Scelo Manyoni, Master of Development Studies graduate holding up a copy of his thesis on Black Tax and ubuntu at the Howard College Campus. Photographer : Rogan Ward

Manyoni said growing up in the township, he believed that assisting family members was a norm and that when he was younger he often witnessed uncles bringing groceries to his home and he aspired to be a family man who took care of his family.

However, things quickly changed during his first year at UKZN when a discussion on family obligations introduced the term black tax to him.

“I then found out that what I had always known as a norm among black households was being called a tax, it was then that I decided to embark on this journey to address the misconception and the delusion around this practice,” he said.

“My topic was not driven by personal experience but observation. I have never felt any pressure to support my family, therefore, this study was conducted out of curiosity.”
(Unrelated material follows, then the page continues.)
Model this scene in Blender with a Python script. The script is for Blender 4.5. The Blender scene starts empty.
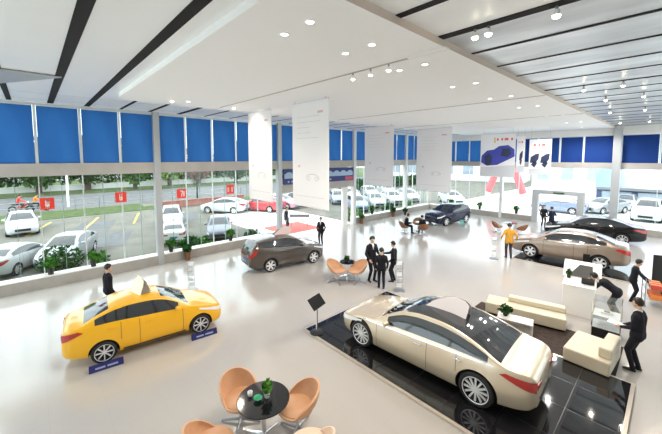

Manyoni said while looking broadly into black tax, he found that some did not appreciate the term black tax as helping family was a blessing.

“However, some viewed it as burdensome, meaning it does not address the issue of poverty within the household but instead puts more strain on finances. Those who hold that view complained that they could not progress in life because they need to take care of the entire family,” he said.

“To some who believe that you cannot prosper alone, it is an ethical imperative, a principle that has been passed from generation to generation. They believe that they are alleviating poverty or addressing the imbalances of the past. Furthermore, they perceive it as a blessing to be finally able to take care of their families.”

Manyoni said it was impossible to talk about black tax without mentioning race or racial inequality and that the sins of apartheid were still on the shoulders of youngsters.

“The younger generation is still fixing imbalances of the past. If our parents had the same opportunities as their white counterparts, their children would not be feeling the need to cater for them. Personal growth and development is normally put on hold while taking care of those who took care of you and the country’s unemployment rate at 32.6% and youth unemployment at 74.7% is not helping”, he said.